Scenes as source code:

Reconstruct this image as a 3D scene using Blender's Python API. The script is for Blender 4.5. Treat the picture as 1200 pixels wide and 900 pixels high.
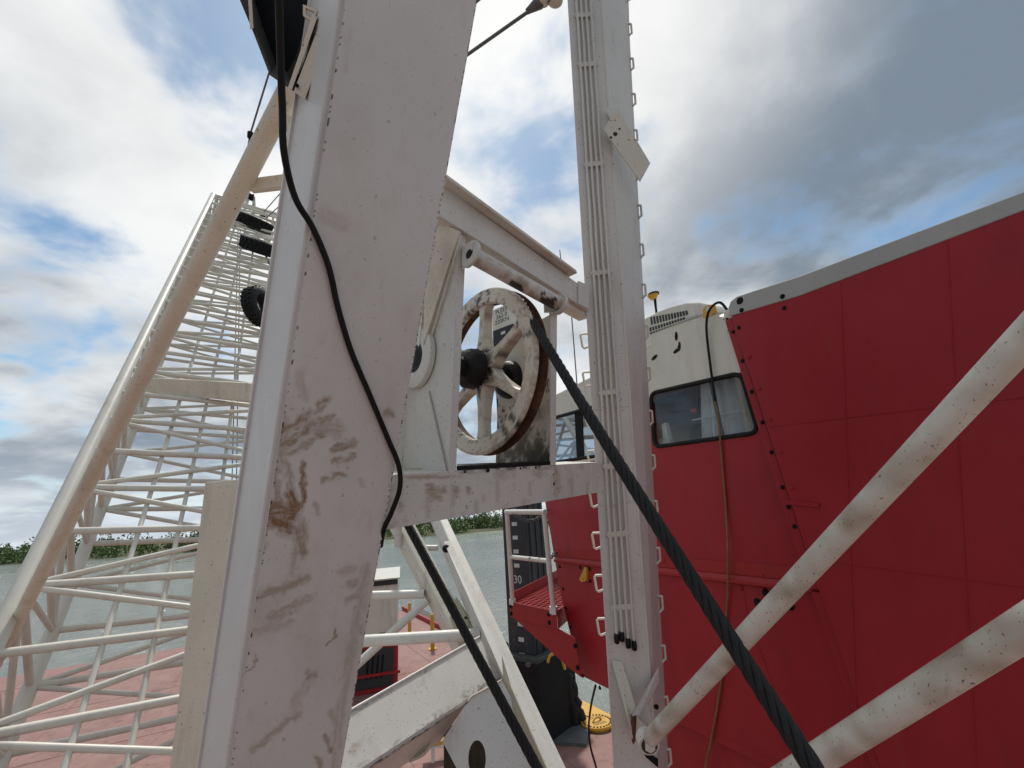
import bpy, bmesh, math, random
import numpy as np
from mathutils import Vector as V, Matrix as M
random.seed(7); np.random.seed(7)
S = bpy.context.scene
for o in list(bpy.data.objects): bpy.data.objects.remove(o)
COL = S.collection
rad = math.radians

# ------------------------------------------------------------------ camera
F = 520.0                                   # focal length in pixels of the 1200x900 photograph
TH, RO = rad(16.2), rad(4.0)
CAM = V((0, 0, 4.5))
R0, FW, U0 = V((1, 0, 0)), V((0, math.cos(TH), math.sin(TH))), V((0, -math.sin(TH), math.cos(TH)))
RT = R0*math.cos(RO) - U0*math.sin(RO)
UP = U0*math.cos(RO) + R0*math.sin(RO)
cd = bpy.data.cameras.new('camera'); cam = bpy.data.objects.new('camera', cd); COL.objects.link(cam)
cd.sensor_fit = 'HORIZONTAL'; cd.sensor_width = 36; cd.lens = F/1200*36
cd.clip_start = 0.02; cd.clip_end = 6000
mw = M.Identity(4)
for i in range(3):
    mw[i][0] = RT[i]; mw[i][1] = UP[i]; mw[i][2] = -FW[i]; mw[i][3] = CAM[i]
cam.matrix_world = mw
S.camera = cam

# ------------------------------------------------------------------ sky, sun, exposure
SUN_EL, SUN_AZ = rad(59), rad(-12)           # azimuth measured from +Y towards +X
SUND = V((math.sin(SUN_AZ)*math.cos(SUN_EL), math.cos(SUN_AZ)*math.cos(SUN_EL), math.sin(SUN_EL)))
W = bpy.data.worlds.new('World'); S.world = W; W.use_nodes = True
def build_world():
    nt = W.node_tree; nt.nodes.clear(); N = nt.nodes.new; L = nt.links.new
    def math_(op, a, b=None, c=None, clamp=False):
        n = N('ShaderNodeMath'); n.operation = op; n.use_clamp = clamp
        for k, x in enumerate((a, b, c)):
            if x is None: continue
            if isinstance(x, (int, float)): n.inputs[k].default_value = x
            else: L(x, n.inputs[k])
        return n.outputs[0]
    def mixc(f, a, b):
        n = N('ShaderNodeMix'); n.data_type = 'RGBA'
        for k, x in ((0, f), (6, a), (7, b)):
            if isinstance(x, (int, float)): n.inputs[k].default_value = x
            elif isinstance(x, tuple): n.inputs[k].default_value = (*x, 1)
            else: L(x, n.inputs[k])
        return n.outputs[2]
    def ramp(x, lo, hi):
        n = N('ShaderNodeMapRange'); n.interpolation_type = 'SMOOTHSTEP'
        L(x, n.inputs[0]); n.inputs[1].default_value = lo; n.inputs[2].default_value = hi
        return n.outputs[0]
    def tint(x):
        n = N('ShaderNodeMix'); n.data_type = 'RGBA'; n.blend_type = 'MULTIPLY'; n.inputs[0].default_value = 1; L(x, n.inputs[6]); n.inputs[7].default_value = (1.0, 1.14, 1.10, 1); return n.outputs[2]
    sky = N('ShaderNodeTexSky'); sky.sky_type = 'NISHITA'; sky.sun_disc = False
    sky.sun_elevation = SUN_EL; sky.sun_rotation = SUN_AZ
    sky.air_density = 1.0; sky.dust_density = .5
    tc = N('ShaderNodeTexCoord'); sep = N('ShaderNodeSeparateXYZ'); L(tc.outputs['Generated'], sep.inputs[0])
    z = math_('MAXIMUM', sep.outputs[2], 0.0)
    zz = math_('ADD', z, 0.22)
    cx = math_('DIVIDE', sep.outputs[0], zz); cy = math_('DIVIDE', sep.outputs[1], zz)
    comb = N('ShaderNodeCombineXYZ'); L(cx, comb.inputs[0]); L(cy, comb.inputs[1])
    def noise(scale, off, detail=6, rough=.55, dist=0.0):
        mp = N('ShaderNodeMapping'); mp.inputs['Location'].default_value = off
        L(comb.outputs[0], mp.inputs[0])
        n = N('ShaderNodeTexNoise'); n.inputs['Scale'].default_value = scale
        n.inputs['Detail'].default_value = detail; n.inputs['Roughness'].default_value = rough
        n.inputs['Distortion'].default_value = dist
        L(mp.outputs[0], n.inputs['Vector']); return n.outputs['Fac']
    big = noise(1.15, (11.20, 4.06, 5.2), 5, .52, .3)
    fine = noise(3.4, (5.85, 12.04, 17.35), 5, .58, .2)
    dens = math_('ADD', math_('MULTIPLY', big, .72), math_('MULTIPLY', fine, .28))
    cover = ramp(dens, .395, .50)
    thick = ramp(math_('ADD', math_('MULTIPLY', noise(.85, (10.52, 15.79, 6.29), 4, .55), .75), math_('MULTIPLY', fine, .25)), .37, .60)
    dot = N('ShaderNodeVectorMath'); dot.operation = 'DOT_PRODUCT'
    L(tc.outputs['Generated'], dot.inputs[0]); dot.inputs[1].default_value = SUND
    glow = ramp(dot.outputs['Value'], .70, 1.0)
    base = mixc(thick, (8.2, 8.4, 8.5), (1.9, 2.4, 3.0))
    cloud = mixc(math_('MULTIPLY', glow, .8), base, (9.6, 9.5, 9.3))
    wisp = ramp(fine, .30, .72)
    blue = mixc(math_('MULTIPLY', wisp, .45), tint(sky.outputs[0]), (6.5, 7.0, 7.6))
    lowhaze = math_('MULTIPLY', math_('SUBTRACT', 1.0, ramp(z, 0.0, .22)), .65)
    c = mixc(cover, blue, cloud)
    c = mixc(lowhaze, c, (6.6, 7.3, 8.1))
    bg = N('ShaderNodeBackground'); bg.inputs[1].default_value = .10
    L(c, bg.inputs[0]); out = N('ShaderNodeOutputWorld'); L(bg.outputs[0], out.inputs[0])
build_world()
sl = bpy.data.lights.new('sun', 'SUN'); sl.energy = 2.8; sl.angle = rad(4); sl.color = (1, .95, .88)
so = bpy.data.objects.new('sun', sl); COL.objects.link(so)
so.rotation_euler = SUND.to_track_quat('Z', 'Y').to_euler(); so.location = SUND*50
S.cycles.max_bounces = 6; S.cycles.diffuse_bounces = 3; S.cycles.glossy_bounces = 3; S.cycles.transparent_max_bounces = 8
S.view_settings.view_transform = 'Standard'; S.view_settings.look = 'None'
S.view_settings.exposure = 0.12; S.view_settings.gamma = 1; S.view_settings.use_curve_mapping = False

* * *

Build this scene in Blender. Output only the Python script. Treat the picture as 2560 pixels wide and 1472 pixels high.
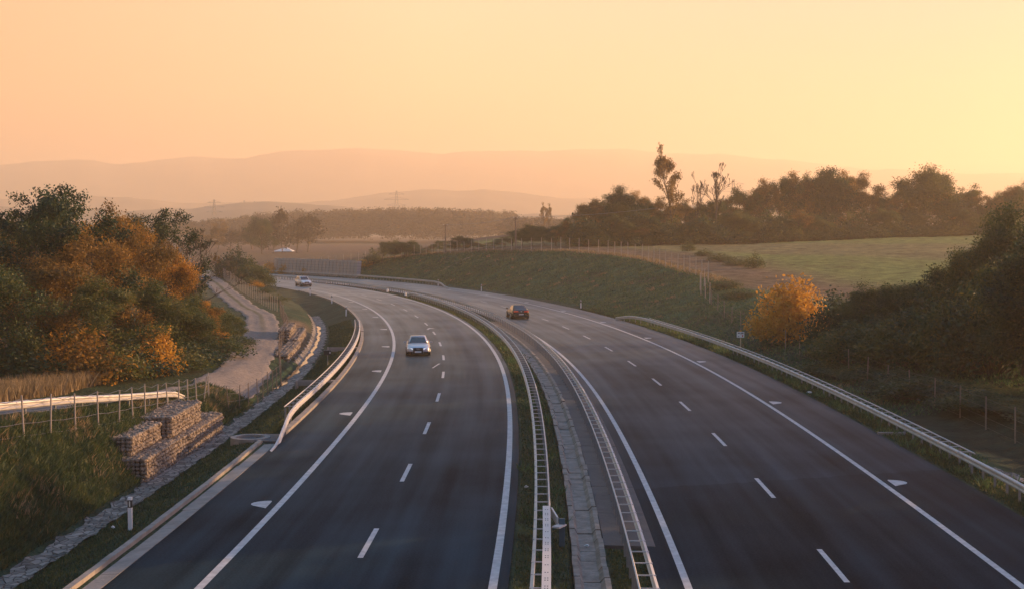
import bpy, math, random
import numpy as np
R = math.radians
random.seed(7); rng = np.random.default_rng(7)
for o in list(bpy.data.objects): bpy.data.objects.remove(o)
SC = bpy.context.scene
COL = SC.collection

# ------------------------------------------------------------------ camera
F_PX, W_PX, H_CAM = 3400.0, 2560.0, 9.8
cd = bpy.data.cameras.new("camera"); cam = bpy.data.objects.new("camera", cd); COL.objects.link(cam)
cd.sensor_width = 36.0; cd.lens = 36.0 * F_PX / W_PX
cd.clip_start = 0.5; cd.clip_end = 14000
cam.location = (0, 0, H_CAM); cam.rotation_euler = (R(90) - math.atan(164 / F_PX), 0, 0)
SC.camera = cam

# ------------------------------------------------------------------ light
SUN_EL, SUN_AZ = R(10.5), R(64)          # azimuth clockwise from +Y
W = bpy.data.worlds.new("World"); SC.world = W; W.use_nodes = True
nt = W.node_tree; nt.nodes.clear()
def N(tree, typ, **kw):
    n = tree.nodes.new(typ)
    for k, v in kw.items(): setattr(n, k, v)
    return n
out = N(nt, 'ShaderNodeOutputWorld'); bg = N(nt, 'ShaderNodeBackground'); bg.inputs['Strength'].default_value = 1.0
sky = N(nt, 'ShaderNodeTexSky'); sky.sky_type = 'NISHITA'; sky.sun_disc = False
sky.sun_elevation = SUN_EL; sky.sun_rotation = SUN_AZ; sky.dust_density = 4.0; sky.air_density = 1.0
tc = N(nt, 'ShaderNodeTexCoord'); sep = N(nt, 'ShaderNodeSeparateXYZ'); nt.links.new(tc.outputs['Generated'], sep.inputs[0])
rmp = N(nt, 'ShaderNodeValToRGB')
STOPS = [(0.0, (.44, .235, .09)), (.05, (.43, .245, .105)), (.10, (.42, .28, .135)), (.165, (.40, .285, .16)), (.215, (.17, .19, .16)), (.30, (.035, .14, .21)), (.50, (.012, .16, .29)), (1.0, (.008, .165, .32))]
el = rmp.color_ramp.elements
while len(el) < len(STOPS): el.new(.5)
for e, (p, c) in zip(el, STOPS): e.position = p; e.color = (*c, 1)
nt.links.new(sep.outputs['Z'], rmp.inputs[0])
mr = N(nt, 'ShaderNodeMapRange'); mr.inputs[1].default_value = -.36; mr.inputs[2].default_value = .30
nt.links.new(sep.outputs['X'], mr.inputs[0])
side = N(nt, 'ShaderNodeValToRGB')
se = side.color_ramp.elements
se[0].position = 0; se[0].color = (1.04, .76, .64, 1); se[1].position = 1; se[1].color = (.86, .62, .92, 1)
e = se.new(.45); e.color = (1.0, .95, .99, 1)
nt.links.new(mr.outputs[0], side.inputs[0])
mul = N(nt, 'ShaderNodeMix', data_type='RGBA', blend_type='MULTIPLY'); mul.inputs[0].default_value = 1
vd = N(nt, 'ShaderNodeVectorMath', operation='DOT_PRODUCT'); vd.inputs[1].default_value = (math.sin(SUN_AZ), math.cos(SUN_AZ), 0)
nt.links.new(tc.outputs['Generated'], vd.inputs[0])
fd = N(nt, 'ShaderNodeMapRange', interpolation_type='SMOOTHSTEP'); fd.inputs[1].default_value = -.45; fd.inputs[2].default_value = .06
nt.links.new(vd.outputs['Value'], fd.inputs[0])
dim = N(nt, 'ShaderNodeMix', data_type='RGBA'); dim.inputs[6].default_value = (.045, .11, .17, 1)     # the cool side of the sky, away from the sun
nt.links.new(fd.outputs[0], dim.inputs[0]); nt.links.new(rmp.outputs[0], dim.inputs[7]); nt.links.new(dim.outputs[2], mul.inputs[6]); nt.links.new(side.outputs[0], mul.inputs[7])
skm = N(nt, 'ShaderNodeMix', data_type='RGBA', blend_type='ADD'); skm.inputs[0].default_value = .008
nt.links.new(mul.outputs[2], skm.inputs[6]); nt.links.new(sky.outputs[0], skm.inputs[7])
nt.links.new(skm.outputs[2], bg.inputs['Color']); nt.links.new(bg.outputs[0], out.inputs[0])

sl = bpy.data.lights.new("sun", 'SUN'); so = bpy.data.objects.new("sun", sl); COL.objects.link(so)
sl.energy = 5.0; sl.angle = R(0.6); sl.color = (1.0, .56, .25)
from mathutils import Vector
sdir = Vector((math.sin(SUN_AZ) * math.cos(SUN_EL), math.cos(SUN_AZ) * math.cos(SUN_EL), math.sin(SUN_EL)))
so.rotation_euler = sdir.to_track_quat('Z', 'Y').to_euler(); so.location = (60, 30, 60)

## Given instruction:
Up in the listing, locate the line with "Build this scene"; print it and every line after it down to the line with "COL = SC.collection", which is included too. Skip the pictures.

## The reply:
Build this scene in Blender. Output only the Python script. Treat the picture as 2560 pixels wide and 1472 pixels high.
import bpy, math, random
import numpy as np
R = math.radians
random.seed(7); rng = np.random.default_rng(7)
for o in list(bpy.data.objects): bpy.data.objects.remove(o)
SC = bpy.context.scene
COL = SC.collection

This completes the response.